State pension age NOT FAIR on ill and benefits rich, says ex-minister Ros Altmann | Personal Finance | Finance

People who paid years of national insurance contributions but don’t live until or long after retirement age unfairly miss out on income under the current system, blasted the pension expert.

In contrast Britons who live longer and can work until they are older receive more income and more flexibility.

Under the current system, anyone can defer taking the state pension in exchange for higher income later.

Yet this is a more difficult option for people who are in manual or physically demanding jobs are less likely to be able to keep working.
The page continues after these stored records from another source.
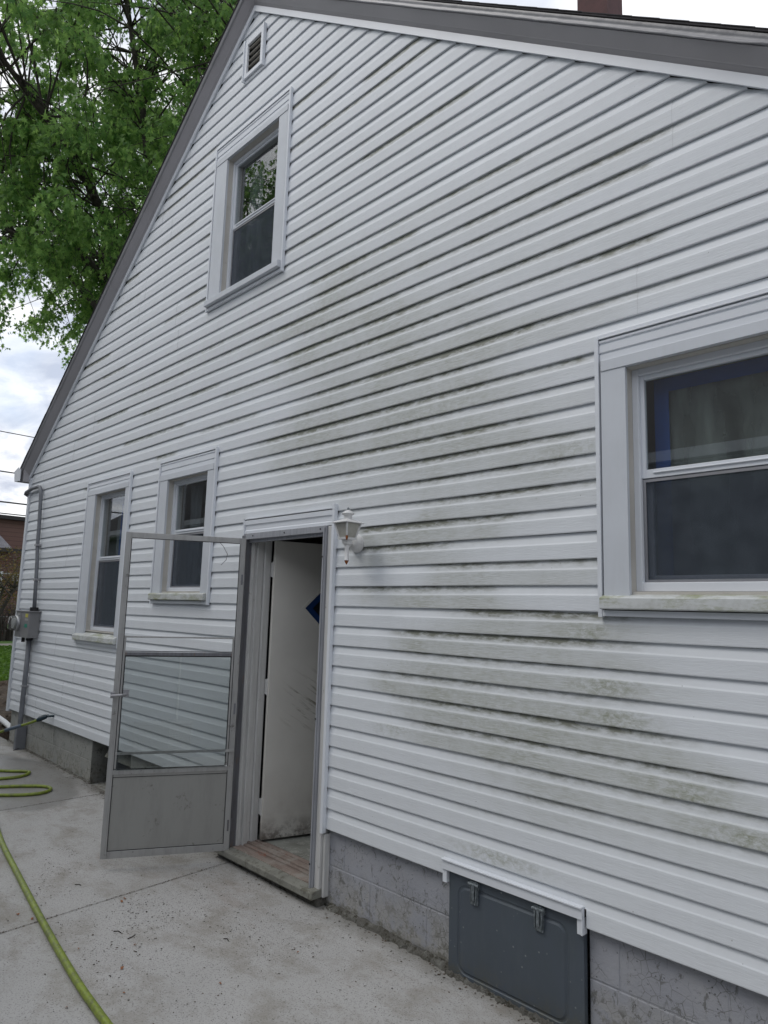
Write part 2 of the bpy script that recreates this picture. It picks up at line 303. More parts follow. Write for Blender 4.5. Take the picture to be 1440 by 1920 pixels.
t = MT('neighbour_siding', (.24, .27, .31), .6); t.var(2, .2); M['neighbour_siding'] = t.m
t = MT('soil', (.095, .068, .048), .95); t.mix(t.noise(9, 7, .7, lo=.4, hi=.65), (.05, .038, .028)).mix(t.mth('MULTIPLY', t.noise(22, 5, .75, lo=.6, hi=.66), .7), (.26, .22, .17)); t.bump(t.noise(14, 7, .7), 1, .06); M['soil'] = t.m
t = MT('lawn', (.06, .13, .022), .9); t.mix(t.noise(2, 7, .7, lo=.35, hi=.65), (.09, .17, .03)).mix(t.mth('MULTIPLY', t.noise(20, 5, .8, lo=.5, hi=.7), .5), (.03, .06, .012)); t.bump(t.noise(60, 4), 1, .05); M['lawn'] = t.m
t = MT('litter', (.09, .06, .035), .9)
a = t.attr('leafcol'); t.mix(a.outputs['Fac'], (.025, .02, .016)); M['litter'] = t.m
simple('dry_leaf_brown', (.26, .11, .05), .8, vs=50)

# ------------------------------------------------------------------ mesh helpers
class MB:
    def __init__(s): s.v = []; s.f = []; s.a = {}
    def add(s, vs, fs):
        o = len(s.v); s.v += [tuple(map(float, p)) for p in vs]; s.f += [tuple(i+o for i in f) for f in fs]; return s
    def box(s, x0, x1, y0, y1, z0, z1):
        vs = [(x0, y0, z0), (x1, y0, z0), (x1, y1, z0), (x0, y1, z0), (x0, y0, z1), (x1, y0, z1), (x1, y1, z1), (x0, y1, z1)]
        return s.add(vs, [(0, 3, 2, 1), (4, 5, 6, 7), (0, 1, 5, 4), (1, 2, 6, 5), (2, 3, 7, 6), (3, 0, 4, 7)])
    def prism(s, prof, ax, a, b):
        """extrude a closed 2-D profile along axis ax from a to b (ax 0: (y,z), 1: (x,z), 2: (x,y))"""
        n = len(prof)
        def P(p, t):
            return {0: (t, p[0], p[1]), 1: (p[0], t, p[1]), 2: (p[0], p[1], t)}[ax]
        vs = [P(p, a) for p in prof]+[P(p, b) for p in prof]
        fs = [(i, (i+1) % n, n+(i+1) % n, n+i) for i in range(n)]+[tuple(range(n-1, -1, -1)), tuple(range(n, 2*n))]
        return s.add(vs, fs)
    def tube(s, pts, r, n=10, cap=True):
        pts = [Vector(p) for p in pts]; k = len(pts); rs = r if isinstance(r, (list, tuple)) else [r]*k
        o = len(s.v); up = None
        for i, p in enumerate(pts):
            tdir = (pts[min(i+1, k-1)]-pts[max(i-1, 0)]).normalized()
            if up is None:
                up = Vector((0, 0, 1)) if abs(tdir.z) < .9 else Vector((1, 0, 0))
            a = tdir.cross(up); a.normalize(); b = a.cross(tdir).normalized(); up = b
            for j in range(n):
                t = 2*math.pi*j/n; s.v.append(tuple(p+a*math.cos(t)*rs[i]+b*math.sin(t)*rs[i]))
        for i in range(k-1):
            for j in range(n):
                s.f.append((o+i*n+j, o+i*n+(j+1) % n, o+(i+1)*n+(j+1) % n, o+(i+1)*n+j))
        if cap: s.f.append(tuple(o+j for j in range(n-1, -1, -1))); s.f.append(tuple(o+(k-1)*n+j for j in range(n)))
        return s
    def lathe(s, prof, n=20, c=(0, 0, 0), axis='z'):
        o = len(s.v)
        for r, h in prof:
            for j in range(n):
                t = 2*math.pi*j/n
                if axis == 'z': s.v.append((c[0]+r*math.cos(t), c[1]+r*math.sin(t), c[2]+h))
                else: s.v.append((c[0]+r*math.cos(t), c[1]+h, c[2]+r*math.sin(t)))
        for i in range(len(prof)-1):
            for j in range(n): s.f.append((o+i*n+j, o+i*n+(j+1) % n, o+(i+1)*n+(j+1) % n, o+(i+1)*n+j))
        return s
    def xf(s, mat):
        s.v = [tuple(mat @ Vector(p)) for p in s.v]; return s
WL = {}
def link(o): S.collection.objects.link(o); return o
def part(name, mb, mat, parent=None, smooth=False, bevel=0, label=None):
    me = bpy.data.meshes.new(name)
    v = np.array(mb.v, dtype=float); c = (v.min(0)+v.max(0))/2
    if parent is None: c[2] = v[:, 2].min()
    me.from_pydata([tuple(p) for p in v-c], [], mb.f); me.update()
    me.materials.append(M[mat] if isinstance(mat, str) else mat)
    if smooth:
        me.polygons.foreach_set('use_smooth', [True]*len(me.polygons))
    for k, (typ, data) in mb.a.items():
        if typ == 'FLOAT':
            at = me.attributes.new(k, 'FLOAT', 'POINT'); at.data.foreach_set('value', np.asarray(data, dtype=np.float32))
        else:
            at = me.attributes.new(k, 'FLOAT_COLOR', 'POINT'); at.data.foreach_set('color', np.asarray(data, dtype=np.float32).ravel())
    o = link(bpy.data.objects.new(name, me)); WL[o.name] = Vector(c)
    if parent is not None:
        o.parent = parent; o.location = Vector(c)-WL[parent.name]
    else: o.location = Vector(c)
    if bevel:
        b = o.modifiers.new('bevel', 'BEVEL'); b.width = bevel; b.segments = 2; b.limit_method = 'ANGLE'; b.angle_limit = R(40)
    if label: o['label'] = label
    return o
def empty(name, loc): 
    o = link(bpy.data.objects.new(name, None)); o.location = loc; o.empty_display_size = .2; WL[o.name] = Vector(loc); return o
def tag(o, label=None, cat=None, group=None, kind=None):
    if label: o['label'] = label
    if cat: o['category'] = cat
    if group: o['group'] = group
    if kind: o['kind'] = kind
    return o

def gz(x): return -.409-.0105*(x+4)     # top of the drive

# ------------------------------------------------------------------ ground
def ground_sheet():
    xs = np.concatenate([np.linspace(-240, -40, 6), np.linspace(-36, -20, 9), np.linspace(-18.5, -8.6, 67), np.linspace(-8, 240, 8)])
    ys = np.concatenate([np.linspace(-240, -12, 6), np.linspace(-10, 12, 90), np.linspace(15, 240, 7)])
    mb = MB(); nx, ny = len(xs), len(ys)
    for x in xs:
        for y in ys:
            z = -.50 if x < -16 else (-.42 if x < -9.7 else -.75)
            if -16 <= x < -9.7 and -9 < y < 10: z += .05*RNG.normal()*.5+.02
            mb.v.append((x, y, z))
    for i in range(nx-1):
        for j in range(ny-1): mb.f.append((i*ny+j, (i+1)*ny+j, (i+1)*ny+j+1, i*ny+j+1))
    tag(part('ground', mb, 'soil'), 'bare brown soil beyond the end of the concrete', kind='structure')
ground_sheet()
mb = MB(); mb.box(-31.9, -15.6, -60, 60, -.60, -.44); tag(part('lawn', mb, 'lawn'), 'green lawn beyond the bare soil', kind='structure')
mb = MB(); mb.box(-29.6, -28.2, -60, 60, -.50, -.425); tag(part('sidewalk', mb, 'concrete'), 'pale strip of sidewalk crossing the lawn', kind='structure')

# concrete drive: slabs with tooled joints, cut by joints at x = JX
mb = MB(); JX = [(-9.62, -9.75), (-8.15, -8.15), (-6.115, -6.06), (-4.085, -3.80), (.15, .4), (2.3, 2.5), (5.5, 5.6)]
for i in range(len(JX)-1):
    g_ = .0035
    a0, a1 = JX[i][0]+g_, JX[i][1]+g_*1.0; b0, b1 = JX[i+1][0]-g_, JX[i+1][1]-g_
    # xa at y=.02 and xb at y=-3.2 ; slabs run to the neighbour's wall
    for (ya, yb) in ((.03, -2.45), (-2.457, -4.55)):
        def xx(p0, p1, y): return p0+(p1-p0)*(.0-y)/3.2
        q = [(xx(a0, a1, ya), ya), (xx(b0, b1, ya), ya), (xx(b0, b1, yb), yb), (xx(a0, a1, yb), yb)]
        cen = (sum(p[0] for p in q)/4, sum(p[1] for p in q)/4)
        qi = [(p[0]+(.006 if p[0] < cen[0] else -.006), p[1]+(.006 if p[1] < cen[1] else -.006)) for p in q]
        vs = [(p[0], p[1], gz(p[0])-.12) for p in q]+[(p[0], p[1], gz(p[0])-.006) for p in q]+[(p[0], p[1], gz(p[0])) for p in qi]
        fs = [(8, 11, 10, 9)]
        for k in range(4):
            k2 = (k+1) % 4; fs += [(k, k2, 4+k2, 4+k), (4+k, 4+k2, 8+k2, 8+k)]
        fs = [tuple(reversed(f)) for f in fs]
        mb.add(vs, fs)
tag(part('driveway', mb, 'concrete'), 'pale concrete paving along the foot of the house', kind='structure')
mb = MB(); mb.box(-9.8, 6, -4.6, .05, -.70, -.56)
tag(part('road_base', mb, 'rough_mortar'), 'dark base in the joints of the concrete', kind='structure')

# ------------------------------------------------------------------ the house
H = .1143; XC = -4.444; XL, XR = -8.93, .04; SL = .76; ZA = 6.134
def rake_z(x): return ZA-SL*abs(x-XC)
def rake_x(z): 
    d = (ZA-z)/SL; return max(XL, XC-d), min(XR, XC+d)
WINS = dict(
    left=dict(o=(-7.045, -6.085, .85, 2.42), op=(-6.85, -6.165, .975, 2.29), rail=1.66),
    small=dict(o=(-5.495, -4.61, 1.25, 2.425), op=(-5.355, -4.71, 1.345, 2.265), rail=1.83),
    upper=dict(o=(-4.895, -3.88, 3.62, 5.05), op=(-4.72, -4.00, 3.72, 4.885), rail=4.30),
    big=dict(o=(-1.435, .25, 1.245, 2.44), op=(-1.315, .13, 1.345, 2.288), rail=1.83))
DOOR = (-4.14, -3.19, -.6, 1.845)
VENT = (-4.55, -4.285, 5.515, 5.85)
HOOD = (-2.28, -1.55, -.6, .07)
OPEN = [w['o'] for w in WINS.values()]+[DOOR, VENT, HOOD]
house = empty('house', (XC, 4.5, -.42))
tag(house, 'one and a half storey gabled house in dirty white vinyl siding', 'house')

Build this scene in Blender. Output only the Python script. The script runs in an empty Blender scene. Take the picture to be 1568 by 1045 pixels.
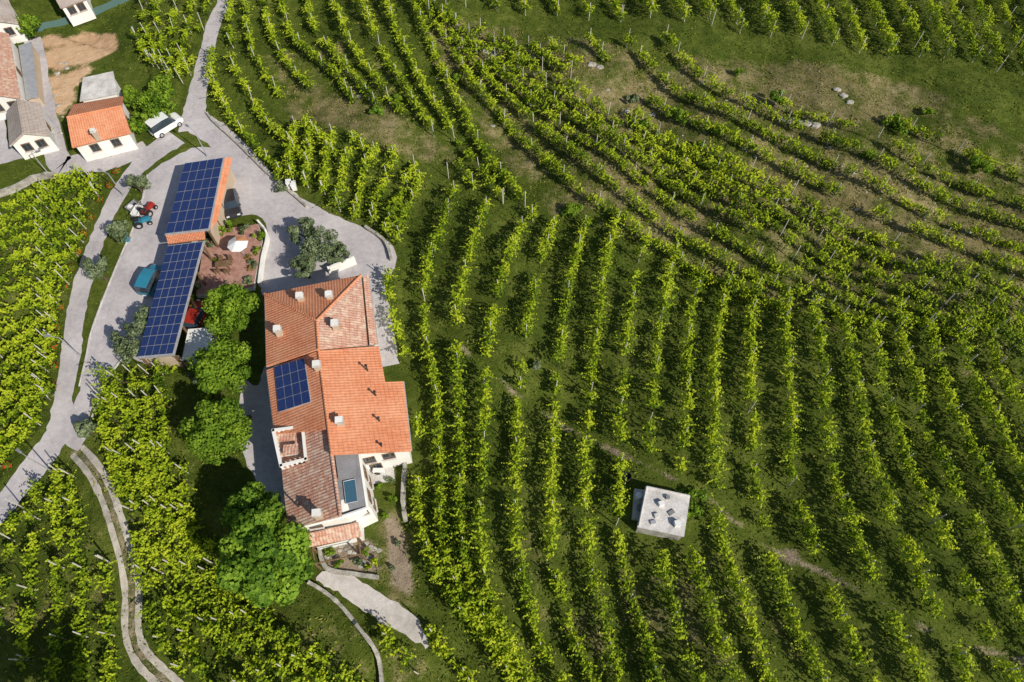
import bpy, math, random
import numpy as np
from mathutils import Vector, Matrix
rng=np.random.default_rng(7); random.seed(7)
S=bpy.context.scene
F=1045.33; CX=784.0; CY=522.3; TH=math.radians(30)
CAM=np.array([0.0,-34.0,58.89])
cT,sT=math.cos(TH),math.sin(TH)
def ray(u,v):
    x=(u-CX)/F; y=-(v-CY)/F; z=-1.0
    return np.array([x, y*cT-z*sT, y*sT+z*cT])
def P(u,v,z=0.0):
    d=ray(u,v); t=(z-CAM[2])/d[2]; return CAM+d*t
def PP(u,v,a,b,c):
    n=np.cross(np.array(b)-a,np.array(c)-a); d=ray(u,v)
    t=np.dot(n,np.array(a)-CAM)/np.dot(n,d); return CAM+d*t
def proj(X,Y,Z=0.0):
    dx=X-CAM[0]; dy=Y-CAM[1]; dz=Z-CAM[2]
    yc=dy*cT+dz*sT; zc=-dy*sT+dz*cT
    w=-zc; ok=w>5; w=np.where(ok,w,1)
    return np.where(ok,CX+F*dx/w,-9999),np.where(ok,CY-F*yc/w,-9999)
def scale_at(u,v,z=0):
    p=P(u,v,z)-CAM; zc=-(p[1]*-sT+p[2]*cT); return zc/F
def inpoly(U,V,poly):
    U=np.asarray(U,float);V=np.asarray(V,float); r=np.zeros(U.shape,bool); n=len(poly)
    for i in range(n):
        x1,y1=poly[i];x2,y2=poly[(i+1)%n]
        if y1==y2: continue
        c=((y1>V)!=(y2>V))&(U<(x2-x1)*(V-y1)/(y2-y1)+x1); r^=c
    return r
def catmull(pts,n=6,closed=False):
    pts=[np.array(p,float) for p in pts]; out=[]
    N=len(pts); R=range(N if closed else N-1)
    for i in R:
        if closed: p0,p1,p2,p3=pts[i-1],pts[i],pts[(i+1)%N],pts[(i+2)%N]
        else: p0=pts[max(i-1,0)];p1=pts[i];p2=pts[i+1];p3=pts[min(i+2,N-1)]
        for k in range(n):
            t=k/n
            out.append(0.5*((2*p1)+(-p0+p2)*t+(2*p0-5*p1+4*p2-p3)*t*t+(-p0+3*p1-3*p2+p3)*t**3))
    if not closed: out.append(pts[-1])
    return np.array(out)
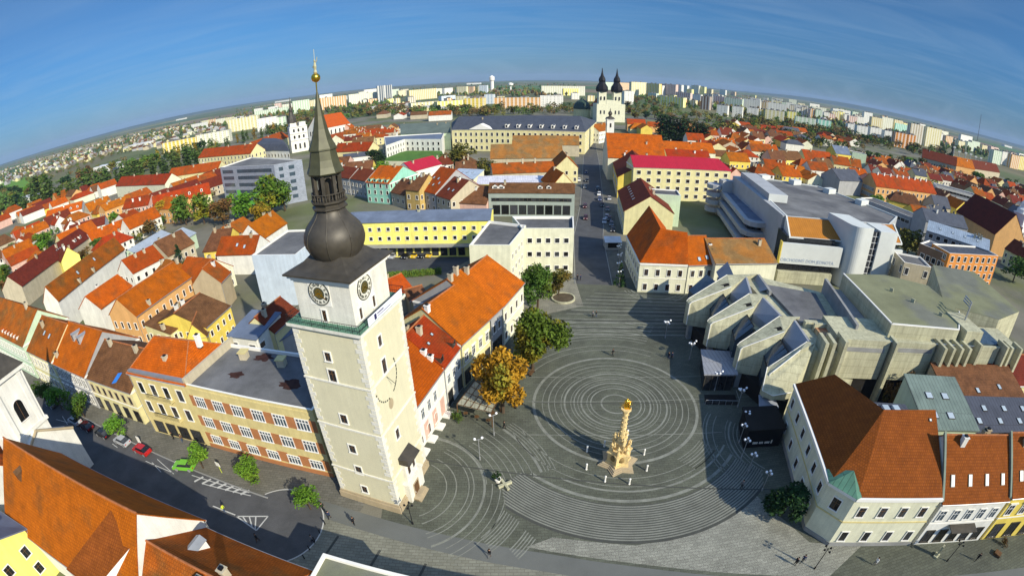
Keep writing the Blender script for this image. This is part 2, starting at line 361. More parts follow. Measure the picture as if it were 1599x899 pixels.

The state pension takes no account of differences in occupations, life expectancy or social classes, said Ms Altmann, who served under David Cameron between 2015 and 2016.

Writing in City AM, the former minister said: “National Insurance amounts to a significant percentage of salary for most people, but anyone who does not live to the starting age for state pension will get nothing from this.

“Those who live longer, in contrast, will receive more from the state.”

She added: “At the moment, the state pension is only flexible for those who are healthy and wealthy enough not to need to take it at state pension age.

“If you can afford to wait longer, you can get a higher state pension, but if you cannot manage until that age, it is just too bad.”

Ms Altmann said the flat pension age should be scrapped and instead based on individual circumstances to make the system fairer.

She said: “In general, we need to move away from the idea of just one ‘magic’ age at which people should aim to stop working and live on a state pension.

“This would be fairer to the more disadvantaged and allow them a choice they are currently denied.

“A more flexible system would perhaps allow people to take their state pension at a lower age, either because they are seriously ill or because they have worked for more than 50 years already.”

The comments come after the Government yesterday announced plans to push back retirement for millions of people in their late thirties and forties.

Under the proposals, anyone born since 1970 will now not be able to access their state pension until they are 68.